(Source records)

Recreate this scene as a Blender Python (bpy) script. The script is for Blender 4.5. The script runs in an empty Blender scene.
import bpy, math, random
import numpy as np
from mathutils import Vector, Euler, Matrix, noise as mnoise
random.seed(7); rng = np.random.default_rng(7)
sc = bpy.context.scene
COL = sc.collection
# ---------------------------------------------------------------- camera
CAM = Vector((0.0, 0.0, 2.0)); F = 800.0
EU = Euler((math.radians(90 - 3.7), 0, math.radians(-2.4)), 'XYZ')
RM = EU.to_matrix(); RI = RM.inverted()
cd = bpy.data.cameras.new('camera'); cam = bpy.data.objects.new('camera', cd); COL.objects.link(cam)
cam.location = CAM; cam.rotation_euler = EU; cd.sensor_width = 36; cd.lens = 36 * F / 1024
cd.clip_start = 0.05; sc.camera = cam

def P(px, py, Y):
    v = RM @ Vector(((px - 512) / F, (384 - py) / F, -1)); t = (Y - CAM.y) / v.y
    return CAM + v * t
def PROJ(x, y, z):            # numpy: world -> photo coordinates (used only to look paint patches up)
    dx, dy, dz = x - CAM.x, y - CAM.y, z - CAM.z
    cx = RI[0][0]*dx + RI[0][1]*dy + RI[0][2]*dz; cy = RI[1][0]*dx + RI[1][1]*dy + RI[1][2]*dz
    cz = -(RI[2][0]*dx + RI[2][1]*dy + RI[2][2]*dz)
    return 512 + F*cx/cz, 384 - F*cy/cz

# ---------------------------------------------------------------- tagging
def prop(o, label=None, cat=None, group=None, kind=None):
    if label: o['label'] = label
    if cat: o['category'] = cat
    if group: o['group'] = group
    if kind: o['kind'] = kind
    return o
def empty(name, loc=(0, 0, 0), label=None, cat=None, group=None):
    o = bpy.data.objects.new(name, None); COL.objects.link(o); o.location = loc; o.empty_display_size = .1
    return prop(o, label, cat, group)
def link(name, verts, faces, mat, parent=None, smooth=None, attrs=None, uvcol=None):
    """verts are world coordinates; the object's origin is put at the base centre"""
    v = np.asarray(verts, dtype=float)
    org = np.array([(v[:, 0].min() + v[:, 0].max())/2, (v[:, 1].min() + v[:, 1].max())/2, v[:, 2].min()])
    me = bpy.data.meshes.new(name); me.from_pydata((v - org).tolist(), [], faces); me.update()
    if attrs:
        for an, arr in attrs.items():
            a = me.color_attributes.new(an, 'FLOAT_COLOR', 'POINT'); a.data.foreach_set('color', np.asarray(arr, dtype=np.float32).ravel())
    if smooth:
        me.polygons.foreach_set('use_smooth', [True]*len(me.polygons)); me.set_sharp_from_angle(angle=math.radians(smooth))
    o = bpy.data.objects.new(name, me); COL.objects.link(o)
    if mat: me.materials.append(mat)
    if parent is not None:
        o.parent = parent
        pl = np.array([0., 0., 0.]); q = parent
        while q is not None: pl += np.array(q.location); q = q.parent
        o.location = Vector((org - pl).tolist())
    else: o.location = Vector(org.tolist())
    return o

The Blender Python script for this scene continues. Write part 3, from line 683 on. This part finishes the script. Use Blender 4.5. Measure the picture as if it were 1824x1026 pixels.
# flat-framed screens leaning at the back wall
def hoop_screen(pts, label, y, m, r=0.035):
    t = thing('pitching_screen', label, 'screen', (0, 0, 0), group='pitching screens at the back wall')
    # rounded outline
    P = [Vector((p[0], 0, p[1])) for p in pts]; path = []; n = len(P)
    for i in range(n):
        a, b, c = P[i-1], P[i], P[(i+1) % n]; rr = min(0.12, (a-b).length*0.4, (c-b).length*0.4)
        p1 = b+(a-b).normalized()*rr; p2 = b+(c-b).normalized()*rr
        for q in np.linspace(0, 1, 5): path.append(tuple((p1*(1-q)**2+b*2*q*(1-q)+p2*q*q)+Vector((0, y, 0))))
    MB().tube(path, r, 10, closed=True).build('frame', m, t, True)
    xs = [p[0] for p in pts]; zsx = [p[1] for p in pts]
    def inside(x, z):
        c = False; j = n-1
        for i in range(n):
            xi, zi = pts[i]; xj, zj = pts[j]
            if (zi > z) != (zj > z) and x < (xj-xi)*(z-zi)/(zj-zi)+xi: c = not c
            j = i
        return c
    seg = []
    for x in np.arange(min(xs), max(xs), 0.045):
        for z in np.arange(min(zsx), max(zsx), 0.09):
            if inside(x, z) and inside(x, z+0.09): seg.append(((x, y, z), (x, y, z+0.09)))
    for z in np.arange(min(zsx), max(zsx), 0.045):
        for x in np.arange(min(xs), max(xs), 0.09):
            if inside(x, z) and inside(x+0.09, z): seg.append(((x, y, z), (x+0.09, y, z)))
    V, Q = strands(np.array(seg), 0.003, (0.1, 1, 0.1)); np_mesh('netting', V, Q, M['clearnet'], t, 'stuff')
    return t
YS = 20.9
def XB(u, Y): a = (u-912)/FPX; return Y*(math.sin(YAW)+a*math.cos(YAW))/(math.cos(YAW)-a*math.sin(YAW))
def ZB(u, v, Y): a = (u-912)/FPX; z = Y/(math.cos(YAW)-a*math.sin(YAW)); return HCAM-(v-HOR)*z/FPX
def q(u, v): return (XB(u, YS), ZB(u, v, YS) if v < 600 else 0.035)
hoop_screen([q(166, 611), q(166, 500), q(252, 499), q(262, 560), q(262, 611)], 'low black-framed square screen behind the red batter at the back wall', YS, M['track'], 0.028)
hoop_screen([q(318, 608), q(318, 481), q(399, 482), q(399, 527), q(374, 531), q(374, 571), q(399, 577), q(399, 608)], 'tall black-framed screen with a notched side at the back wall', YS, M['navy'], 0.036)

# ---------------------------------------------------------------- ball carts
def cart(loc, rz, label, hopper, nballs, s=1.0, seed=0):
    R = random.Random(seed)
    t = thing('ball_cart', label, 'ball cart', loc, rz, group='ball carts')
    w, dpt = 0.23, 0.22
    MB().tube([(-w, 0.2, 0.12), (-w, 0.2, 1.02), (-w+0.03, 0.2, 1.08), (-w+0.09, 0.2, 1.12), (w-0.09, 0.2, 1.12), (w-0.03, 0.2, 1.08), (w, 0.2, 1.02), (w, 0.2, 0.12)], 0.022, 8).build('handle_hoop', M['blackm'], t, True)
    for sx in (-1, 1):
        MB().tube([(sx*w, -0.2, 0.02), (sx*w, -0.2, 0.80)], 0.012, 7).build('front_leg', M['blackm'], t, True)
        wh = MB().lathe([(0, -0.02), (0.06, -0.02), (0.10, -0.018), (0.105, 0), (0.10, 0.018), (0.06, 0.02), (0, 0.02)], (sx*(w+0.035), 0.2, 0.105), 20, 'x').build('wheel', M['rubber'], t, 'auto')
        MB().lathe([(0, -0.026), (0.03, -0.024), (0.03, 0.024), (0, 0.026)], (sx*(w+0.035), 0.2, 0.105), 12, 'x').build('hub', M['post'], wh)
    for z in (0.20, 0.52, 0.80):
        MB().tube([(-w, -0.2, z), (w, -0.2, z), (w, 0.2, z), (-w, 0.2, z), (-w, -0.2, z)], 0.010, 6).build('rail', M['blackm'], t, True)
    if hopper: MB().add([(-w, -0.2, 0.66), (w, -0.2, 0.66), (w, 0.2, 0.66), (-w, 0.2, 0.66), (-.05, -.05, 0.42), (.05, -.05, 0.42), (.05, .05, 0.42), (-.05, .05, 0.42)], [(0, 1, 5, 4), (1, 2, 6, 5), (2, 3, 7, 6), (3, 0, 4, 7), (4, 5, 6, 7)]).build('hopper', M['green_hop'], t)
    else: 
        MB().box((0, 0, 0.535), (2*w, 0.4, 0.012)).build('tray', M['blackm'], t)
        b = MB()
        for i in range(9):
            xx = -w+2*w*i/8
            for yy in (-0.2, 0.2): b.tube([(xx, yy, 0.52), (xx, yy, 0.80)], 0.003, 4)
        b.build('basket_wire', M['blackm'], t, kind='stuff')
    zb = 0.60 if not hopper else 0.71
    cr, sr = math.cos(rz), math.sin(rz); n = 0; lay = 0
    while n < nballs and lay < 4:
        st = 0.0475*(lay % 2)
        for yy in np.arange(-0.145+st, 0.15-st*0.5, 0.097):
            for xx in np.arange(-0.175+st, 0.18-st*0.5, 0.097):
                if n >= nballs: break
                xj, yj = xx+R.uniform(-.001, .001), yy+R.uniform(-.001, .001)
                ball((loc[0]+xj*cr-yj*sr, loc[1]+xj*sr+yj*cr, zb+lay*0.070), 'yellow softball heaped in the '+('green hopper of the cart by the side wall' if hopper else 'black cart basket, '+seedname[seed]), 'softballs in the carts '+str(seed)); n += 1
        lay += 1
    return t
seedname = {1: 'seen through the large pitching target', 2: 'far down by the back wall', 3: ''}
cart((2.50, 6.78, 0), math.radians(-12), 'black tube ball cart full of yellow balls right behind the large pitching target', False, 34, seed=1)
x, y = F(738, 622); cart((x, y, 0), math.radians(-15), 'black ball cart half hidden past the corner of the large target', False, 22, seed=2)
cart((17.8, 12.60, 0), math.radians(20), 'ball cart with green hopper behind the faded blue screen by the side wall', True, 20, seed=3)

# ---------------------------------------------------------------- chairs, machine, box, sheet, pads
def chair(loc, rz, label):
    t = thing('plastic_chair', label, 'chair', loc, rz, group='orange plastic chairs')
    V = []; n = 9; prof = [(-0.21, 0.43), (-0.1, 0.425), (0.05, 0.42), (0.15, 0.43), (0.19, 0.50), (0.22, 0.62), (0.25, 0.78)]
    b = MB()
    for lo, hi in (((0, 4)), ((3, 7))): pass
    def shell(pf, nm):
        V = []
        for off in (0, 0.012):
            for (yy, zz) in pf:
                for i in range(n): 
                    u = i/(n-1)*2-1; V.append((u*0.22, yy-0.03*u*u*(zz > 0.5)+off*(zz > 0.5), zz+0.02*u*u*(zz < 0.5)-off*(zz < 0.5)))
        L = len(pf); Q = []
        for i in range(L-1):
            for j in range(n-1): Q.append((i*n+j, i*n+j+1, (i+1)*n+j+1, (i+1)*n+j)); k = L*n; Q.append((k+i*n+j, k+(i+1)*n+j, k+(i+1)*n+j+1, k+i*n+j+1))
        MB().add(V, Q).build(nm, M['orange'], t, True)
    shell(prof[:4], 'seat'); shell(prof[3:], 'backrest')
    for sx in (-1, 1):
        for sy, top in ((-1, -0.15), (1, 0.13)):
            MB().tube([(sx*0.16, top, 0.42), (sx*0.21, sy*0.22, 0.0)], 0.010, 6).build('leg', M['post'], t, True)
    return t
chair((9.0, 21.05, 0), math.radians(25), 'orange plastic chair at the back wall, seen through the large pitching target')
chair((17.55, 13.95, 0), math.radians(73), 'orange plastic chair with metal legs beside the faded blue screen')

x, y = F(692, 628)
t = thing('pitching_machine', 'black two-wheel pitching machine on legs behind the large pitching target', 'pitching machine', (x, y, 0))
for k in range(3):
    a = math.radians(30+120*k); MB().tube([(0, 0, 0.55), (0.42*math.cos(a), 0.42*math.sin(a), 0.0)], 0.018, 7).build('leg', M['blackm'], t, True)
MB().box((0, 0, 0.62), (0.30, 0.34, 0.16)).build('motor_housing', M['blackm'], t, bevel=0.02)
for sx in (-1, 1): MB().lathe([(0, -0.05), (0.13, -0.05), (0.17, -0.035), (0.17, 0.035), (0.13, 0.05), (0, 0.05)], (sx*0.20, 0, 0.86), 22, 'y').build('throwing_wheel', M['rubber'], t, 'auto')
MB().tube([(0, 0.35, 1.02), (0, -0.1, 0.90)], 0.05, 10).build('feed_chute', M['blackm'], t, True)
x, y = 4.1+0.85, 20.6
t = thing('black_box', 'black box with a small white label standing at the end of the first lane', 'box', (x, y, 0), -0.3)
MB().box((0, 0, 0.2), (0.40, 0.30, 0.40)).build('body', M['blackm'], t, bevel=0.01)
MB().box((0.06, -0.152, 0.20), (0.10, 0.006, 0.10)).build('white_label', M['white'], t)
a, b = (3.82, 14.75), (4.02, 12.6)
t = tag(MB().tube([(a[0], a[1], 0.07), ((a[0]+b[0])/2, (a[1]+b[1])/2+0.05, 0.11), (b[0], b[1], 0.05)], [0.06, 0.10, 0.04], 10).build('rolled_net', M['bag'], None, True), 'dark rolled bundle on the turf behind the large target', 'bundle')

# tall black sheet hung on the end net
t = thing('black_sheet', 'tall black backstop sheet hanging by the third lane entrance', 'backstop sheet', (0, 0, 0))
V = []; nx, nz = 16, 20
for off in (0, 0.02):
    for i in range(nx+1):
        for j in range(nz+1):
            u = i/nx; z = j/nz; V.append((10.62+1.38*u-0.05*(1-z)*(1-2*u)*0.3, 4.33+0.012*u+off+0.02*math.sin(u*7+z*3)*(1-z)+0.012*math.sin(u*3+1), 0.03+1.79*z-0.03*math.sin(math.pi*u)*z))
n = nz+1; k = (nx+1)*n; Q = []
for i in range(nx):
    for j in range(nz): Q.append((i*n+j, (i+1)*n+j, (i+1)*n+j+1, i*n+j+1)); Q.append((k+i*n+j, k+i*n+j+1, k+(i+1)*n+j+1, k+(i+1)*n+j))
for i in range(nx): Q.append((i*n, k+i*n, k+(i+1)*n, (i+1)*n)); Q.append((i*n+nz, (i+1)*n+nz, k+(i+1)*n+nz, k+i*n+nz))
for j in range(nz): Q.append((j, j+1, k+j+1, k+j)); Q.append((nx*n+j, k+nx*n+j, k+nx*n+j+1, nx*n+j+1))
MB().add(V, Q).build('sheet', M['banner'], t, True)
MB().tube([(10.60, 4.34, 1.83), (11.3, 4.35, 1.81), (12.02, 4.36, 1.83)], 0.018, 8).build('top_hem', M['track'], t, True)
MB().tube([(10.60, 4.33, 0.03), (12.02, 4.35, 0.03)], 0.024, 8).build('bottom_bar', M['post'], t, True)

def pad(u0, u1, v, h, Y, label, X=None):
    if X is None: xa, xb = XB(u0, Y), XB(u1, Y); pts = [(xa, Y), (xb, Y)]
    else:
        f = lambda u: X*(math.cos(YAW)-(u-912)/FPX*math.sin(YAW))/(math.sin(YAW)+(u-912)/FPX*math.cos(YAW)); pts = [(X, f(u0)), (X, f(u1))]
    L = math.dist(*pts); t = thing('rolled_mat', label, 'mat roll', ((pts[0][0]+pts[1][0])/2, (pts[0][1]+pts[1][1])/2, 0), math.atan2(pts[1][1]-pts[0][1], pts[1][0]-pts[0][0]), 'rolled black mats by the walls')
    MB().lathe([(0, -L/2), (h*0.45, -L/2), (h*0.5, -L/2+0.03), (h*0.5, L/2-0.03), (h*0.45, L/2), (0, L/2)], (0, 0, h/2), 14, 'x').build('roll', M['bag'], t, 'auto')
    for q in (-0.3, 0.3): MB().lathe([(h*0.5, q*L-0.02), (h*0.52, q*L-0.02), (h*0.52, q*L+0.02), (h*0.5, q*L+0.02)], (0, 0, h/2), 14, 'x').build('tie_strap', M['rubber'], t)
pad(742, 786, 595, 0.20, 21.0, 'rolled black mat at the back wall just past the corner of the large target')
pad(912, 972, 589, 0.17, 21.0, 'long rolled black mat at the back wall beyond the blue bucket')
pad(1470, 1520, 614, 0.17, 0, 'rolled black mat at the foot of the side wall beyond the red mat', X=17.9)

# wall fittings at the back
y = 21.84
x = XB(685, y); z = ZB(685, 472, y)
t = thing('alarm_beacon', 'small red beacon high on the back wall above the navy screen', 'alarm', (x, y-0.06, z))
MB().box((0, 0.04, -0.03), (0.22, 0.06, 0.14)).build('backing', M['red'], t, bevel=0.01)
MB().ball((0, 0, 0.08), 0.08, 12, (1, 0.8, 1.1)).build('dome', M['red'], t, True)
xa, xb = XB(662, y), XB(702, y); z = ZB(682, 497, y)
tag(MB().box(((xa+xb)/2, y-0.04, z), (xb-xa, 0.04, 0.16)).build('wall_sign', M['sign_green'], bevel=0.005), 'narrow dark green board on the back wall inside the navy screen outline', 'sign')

**Exercise prompt:** Each line that holds the word "script" should be extracted from the records.

**Result of this exercise:**
Recreate this scene as a Blender Python (bpy) script. The script is for Blender 4.5. The script runs in an empty Blender scene.
The Blender Python script for this scene continues. Write part 3, from line 683 on. This part finishes the script. Use Blender 4.5. Measure the picture as if it were 1824x1026 pixels.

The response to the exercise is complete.